Le style de M. de Buffon n’offre pas toujours le même degré de perfection ; mais, dans tous les morceaux destinés à l’effet, il a cette correction, cette pureté, sans lesquelles, lorsqu’une langue est une fois formée, on ne peut atteindre à une célébrité durable. S’il s’est permis quelquefois d’être négligé, c’est uniquement dans les discussions purement scientifiques, où les taches qu’il a pu laisser ne nuisent point à des beautés, et servent peut-être à faire mieux goûter les peintures brillantes qui les suivent.

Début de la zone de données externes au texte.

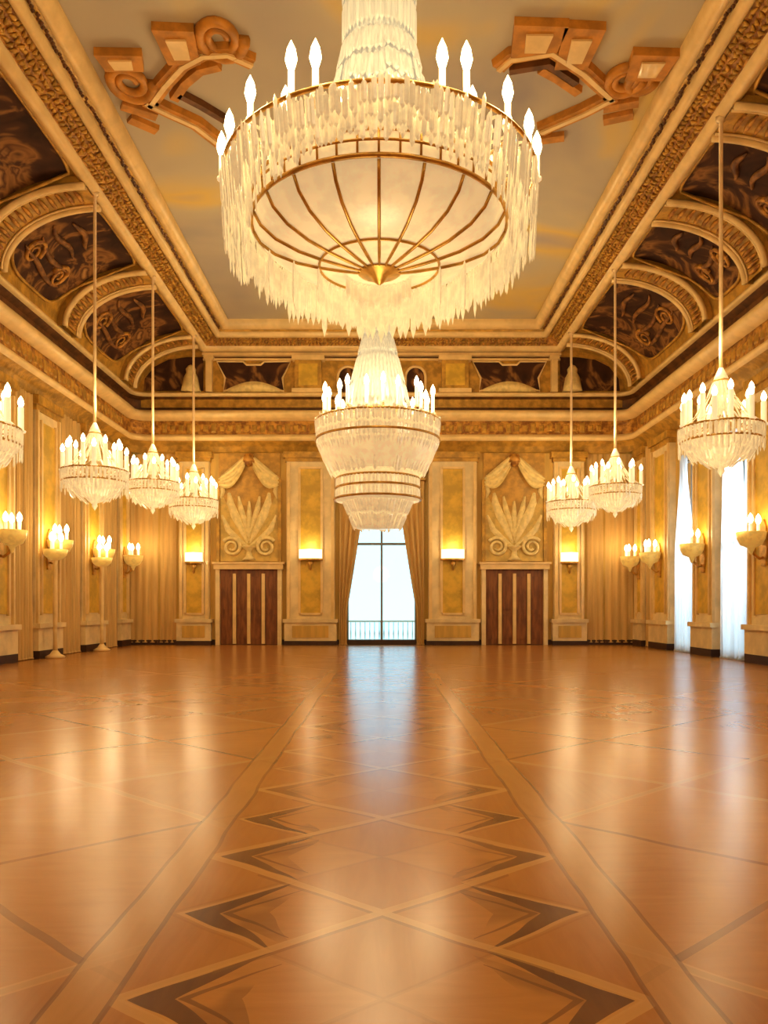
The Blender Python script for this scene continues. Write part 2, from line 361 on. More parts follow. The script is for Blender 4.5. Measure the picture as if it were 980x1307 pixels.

C’étoit par un long travail qu’il parvenoit à donner à son style ce degré de perfection, et il continuoit de le corriger jusqu’à ce qu’il eût effacé toutes les traces du travail, et qu’à force de peine il lui eût donné de la facilité ; car cette qualité si précieuse n’est, dans un écrivain, que l’art de cacher ses efforts, de présenter ses pensées, comme s’il les avoit conçues d’un seul jet, dans l’ordre le plus naturel ou le plus frappant, revêtues des expressions les plus propres ou les plus heureuses ; et cet art, auquel le plus grand charme du style est attaché, n’est cependant que le résultat d’une longue suite d’observations fugitives et d’attentions minutieuses.